Rajakkad est une chanson douce, une poésie écrite au milieu de la forêt et des plantations de café.
Carnet d’adresses p.128
Cette magie se prolonge dans les chambres. Toutes s’ouvrent sur les jardins. Le souffle des bambous caresse le bois des portes coulissantes. Les rideaux de coton brodés de fleurs volent dans le vent. À l’image de la maison, chaque chambre est singulière. Sur le sol en béton ciré noir, un tapis de Samarcande du XIXe siècle. Près du lit, une carafe en verre soufflé rose pâle. Le fauteuil Bauhaus de Gerrit Rietveld pour regarder s’empourprer le ciel au-dessus des montagnes.
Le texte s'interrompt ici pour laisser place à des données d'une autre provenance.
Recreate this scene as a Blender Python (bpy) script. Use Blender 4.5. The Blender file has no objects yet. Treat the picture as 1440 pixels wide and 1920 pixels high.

La perfection dans toute sa simplicité ! C’est dans cette atmosphère d’heureuse sérénité que s’écoulent les heures entre chants d’oiseaux, vrombissement et stridulation d’insectes. On reprend son souffle à l’ombre des arbres, allongé dans un hamac absorbé dans la contemplation des écureuils géants. L’heure des repas est un marque-page dans ce grand livre du temps qui passe si lentement. Le chef, Kennedy,
concocte pour ses hôtes des plats qui sont le reflet de la philosophie de Rajakkad : simple et raffiné. Chapati à la coriandre, poisson d’eau douce à la noix de coco, champignons masala, soufflé au chocolat, sont une petite illustration de son grand talent. La plupart des aliments et des produits utilisés en cuisine proviennent de la ferme bio qui appartient à Rajakkad. On y trouve un poulailler, des vaches issues d’une espèce endémique dont le lait est utilisé pour la fabrication des fromages et des laitages. La ferme peut être le point de départ d’une longue promenade en forêt à la découverte de la faune et de la flore. Avec un peu de chance, vous croiserez des bisons sauvages, grands habitués des lieux.Et c’est à l’heure où les étoiles s’allument que l’Inde nous étreint, au cœur de cette dernière nuit. Même si le monde des sens n’est qu’illusions, l’Inde a su donner un sens aux nôtres.